Diante do cenário acima citado, as partes deverão tomar todas as medidas necessárias para que concorrência desleal não tenha lugar, praticadas pela própria instituição financeira e/ou pelo administrador ao qual temos nos referido, o que pode gerar problemas jurídicos diversos. A esse respeito, vejam-se disposições aplicáveis presentes na Lei 12.529, de 30.11.2011, abaixo transcrita nos dispositivos pertinentes:
Art. 36. Constituem infração da ordem econômica, independentemente de culpa, os atos sob qualquer forma manifestados, que tenham por objeto ou possam produzir os seguintes efeitos, ainda que não sejam alcançados:
I - limitar, falsear ou de qualquer forma prejudicar a livre concorrência ou a livre iniciativa;
O § 3º desse artigo 36 exemplifica (sem, portanto, ser exaustivo), condutas que caracterizam infração da ordem econômica, por prejudicarem a livre concorrência e a livre iniciativa, dentre elas, o concertamento de condições e posturas comerciais entre concorrentes e a criação de dificuldades operacionais para concorrentes e seus fornecedores, clientes e financiadores.

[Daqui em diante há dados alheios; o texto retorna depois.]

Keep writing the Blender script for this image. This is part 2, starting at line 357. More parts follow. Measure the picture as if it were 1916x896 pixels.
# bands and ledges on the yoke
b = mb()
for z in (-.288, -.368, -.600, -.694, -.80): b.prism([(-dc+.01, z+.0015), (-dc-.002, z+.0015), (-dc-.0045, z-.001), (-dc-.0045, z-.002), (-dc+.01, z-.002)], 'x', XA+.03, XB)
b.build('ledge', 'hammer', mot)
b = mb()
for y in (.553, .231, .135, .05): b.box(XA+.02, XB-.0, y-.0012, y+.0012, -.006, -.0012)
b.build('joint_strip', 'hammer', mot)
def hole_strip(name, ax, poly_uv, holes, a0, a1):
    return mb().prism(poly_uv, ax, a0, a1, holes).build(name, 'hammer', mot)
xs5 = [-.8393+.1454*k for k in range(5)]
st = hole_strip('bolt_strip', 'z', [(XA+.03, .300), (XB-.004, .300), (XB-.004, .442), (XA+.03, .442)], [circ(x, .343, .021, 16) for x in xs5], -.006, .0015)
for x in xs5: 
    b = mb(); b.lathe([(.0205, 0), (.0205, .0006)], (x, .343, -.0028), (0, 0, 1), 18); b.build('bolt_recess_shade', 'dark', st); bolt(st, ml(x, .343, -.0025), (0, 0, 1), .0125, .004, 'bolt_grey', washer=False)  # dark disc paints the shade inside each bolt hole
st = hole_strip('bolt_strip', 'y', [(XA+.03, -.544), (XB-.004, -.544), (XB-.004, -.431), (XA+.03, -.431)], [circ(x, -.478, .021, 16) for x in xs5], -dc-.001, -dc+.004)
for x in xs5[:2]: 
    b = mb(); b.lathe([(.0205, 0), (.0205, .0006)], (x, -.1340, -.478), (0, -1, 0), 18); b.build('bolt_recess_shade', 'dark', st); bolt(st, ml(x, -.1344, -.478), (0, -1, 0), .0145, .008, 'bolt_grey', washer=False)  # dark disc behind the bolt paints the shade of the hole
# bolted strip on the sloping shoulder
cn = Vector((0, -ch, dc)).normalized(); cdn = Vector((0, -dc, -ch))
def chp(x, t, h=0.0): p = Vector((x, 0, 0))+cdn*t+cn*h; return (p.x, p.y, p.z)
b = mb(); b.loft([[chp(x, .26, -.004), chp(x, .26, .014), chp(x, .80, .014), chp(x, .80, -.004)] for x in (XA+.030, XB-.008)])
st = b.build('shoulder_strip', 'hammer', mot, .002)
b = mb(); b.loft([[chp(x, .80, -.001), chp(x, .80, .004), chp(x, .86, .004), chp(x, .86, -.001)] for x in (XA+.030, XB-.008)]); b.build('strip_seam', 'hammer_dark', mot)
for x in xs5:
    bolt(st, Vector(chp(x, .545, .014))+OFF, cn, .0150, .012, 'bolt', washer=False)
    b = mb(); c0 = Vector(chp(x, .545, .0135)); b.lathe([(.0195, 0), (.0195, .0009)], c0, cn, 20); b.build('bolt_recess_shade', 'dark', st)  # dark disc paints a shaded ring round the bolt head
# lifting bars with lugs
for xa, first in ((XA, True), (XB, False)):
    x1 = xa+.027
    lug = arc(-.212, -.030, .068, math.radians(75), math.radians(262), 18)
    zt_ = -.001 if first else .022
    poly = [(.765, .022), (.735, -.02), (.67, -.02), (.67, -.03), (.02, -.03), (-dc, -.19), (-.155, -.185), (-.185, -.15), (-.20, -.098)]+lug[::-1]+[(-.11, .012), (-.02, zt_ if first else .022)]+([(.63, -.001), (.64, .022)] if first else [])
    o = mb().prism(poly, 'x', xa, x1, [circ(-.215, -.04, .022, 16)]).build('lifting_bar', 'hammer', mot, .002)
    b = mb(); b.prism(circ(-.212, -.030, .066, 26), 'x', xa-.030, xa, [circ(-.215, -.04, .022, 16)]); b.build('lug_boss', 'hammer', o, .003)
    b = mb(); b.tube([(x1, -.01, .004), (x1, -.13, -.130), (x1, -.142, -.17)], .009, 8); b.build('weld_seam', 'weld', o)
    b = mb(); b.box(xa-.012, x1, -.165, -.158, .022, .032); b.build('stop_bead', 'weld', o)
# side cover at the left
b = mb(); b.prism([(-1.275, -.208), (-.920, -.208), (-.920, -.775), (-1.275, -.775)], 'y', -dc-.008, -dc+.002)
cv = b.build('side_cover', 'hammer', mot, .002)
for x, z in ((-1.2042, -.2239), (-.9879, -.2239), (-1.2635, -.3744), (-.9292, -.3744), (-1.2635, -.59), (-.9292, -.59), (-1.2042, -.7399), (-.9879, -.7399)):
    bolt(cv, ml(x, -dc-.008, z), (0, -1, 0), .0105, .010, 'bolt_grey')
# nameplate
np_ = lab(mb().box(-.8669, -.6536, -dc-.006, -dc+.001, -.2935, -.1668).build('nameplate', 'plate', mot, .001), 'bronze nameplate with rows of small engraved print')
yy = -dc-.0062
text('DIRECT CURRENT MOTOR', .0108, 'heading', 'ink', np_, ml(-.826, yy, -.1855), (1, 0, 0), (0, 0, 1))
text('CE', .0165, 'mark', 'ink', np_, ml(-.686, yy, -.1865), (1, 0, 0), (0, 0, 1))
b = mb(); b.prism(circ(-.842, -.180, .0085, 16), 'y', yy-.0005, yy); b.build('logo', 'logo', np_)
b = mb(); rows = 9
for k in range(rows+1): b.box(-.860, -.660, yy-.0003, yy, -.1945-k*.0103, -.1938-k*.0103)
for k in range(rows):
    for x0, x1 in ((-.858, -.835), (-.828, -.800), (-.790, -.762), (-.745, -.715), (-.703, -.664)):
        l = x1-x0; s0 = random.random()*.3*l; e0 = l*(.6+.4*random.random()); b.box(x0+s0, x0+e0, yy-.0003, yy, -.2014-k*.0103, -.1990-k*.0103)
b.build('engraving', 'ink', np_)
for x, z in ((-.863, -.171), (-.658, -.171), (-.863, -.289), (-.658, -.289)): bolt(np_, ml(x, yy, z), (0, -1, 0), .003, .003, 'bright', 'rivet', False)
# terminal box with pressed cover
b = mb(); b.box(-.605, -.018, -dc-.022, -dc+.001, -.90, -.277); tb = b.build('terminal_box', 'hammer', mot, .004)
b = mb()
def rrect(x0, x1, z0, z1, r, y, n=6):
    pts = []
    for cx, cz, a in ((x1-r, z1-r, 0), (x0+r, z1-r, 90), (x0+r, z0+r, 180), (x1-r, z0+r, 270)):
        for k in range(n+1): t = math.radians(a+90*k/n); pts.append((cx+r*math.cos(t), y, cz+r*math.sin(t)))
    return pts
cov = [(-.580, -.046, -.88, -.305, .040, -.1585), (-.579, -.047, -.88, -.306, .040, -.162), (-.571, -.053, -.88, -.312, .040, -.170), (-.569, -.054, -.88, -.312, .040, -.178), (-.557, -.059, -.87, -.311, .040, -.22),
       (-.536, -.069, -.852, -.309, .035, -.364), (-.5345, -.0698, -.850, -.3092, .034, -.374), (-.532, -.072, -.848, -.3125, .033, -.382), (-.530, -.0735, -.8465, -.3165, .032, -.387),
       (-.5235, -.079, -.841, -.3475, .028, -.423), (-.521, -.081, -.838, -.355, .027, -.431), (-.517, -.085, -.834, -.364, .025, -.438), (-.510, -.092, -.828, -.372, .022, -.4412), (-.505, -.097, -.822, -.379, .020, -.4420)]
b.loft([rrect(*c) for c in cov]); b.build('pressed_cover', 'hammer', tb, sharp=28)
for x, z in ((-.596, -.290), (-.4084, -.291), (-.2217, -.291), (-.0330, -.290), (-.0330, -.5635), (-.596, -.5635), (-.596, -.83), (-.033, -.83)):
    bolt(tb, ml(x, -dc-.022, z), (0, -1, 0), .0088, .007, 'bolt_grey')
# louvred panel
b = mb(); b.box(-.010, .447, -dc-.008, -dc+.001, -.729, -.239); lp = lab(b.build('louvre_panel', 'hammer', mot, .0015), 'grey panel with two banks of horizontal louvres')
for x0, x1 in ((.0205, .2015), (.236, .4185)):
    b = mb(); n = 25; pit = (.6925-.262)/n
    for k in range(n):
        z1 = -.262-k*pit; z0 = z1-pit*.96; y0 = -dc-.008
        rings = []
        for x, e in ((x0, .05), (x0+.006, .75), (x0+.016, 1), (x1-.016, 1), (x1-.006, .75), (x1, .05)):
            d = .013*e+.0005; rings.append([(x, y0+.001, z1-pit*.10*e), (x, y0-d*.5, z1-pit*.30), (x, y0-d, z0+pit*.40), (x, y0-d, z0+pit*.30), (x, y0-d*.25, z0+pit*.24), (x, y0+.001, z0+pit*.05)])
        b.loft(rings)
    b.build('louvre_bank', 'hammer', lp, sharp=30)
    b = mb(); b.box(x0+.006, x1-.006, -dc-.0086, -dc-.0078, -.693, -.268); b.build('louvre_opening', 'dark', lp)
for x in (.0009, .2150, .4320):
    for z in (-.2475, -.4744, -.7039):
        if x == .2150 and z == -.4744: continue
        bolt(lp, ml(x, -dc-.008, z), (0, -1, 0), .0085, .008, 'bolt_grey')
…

O que se quer dizer é que a ausência de dedicação exclusiva do artista integrante de conselho de administração de instituição financeira, potencializada pela sua ampla agenda comercial, pode militar em desfavor da livre concorrência, em função da gama de clientes que essa particular espécie de conselheiro tem. E isso pode ocorrer em uma escala que pode vir a não ficar claro nem mesmo para os acionistas da instituição financeira aconselhada a qual “agenda”, a quais interesses comerciais, o conselheiro em questão, de fato, atende.
Conclusão
Em conclusão, o apetite do mercado para esse tipo de administrador de instituição financeira – que, se virar um precedente, pode influenciar outras escolhas de perfil similar – deverá ser temperado segundo um regime adequado para que a refeição não se torne ingrata tanto ao paladar, quanto ao estômago.
Se a propaganda é a alma do negócio, por outro lado, o negócio é a alma da propaganda, o que não é evidentemente a mesma coisa. Particularmente em instituições financeiras, a propaganda deve atentar para a natureza especialmente arriscada das operações desses empreendimentos, sujeitos a risco sistêmico, por não ameaçar apenas o capital dos próprios acionistas.
_____________
1 Que modernamente poderia ser referido ao “Dilema Dilma”, conselheira episódica da Petrobrás no caso da compra da refinaria da Petrobrás, o que terminou pesando bastante nos nossos bolsos.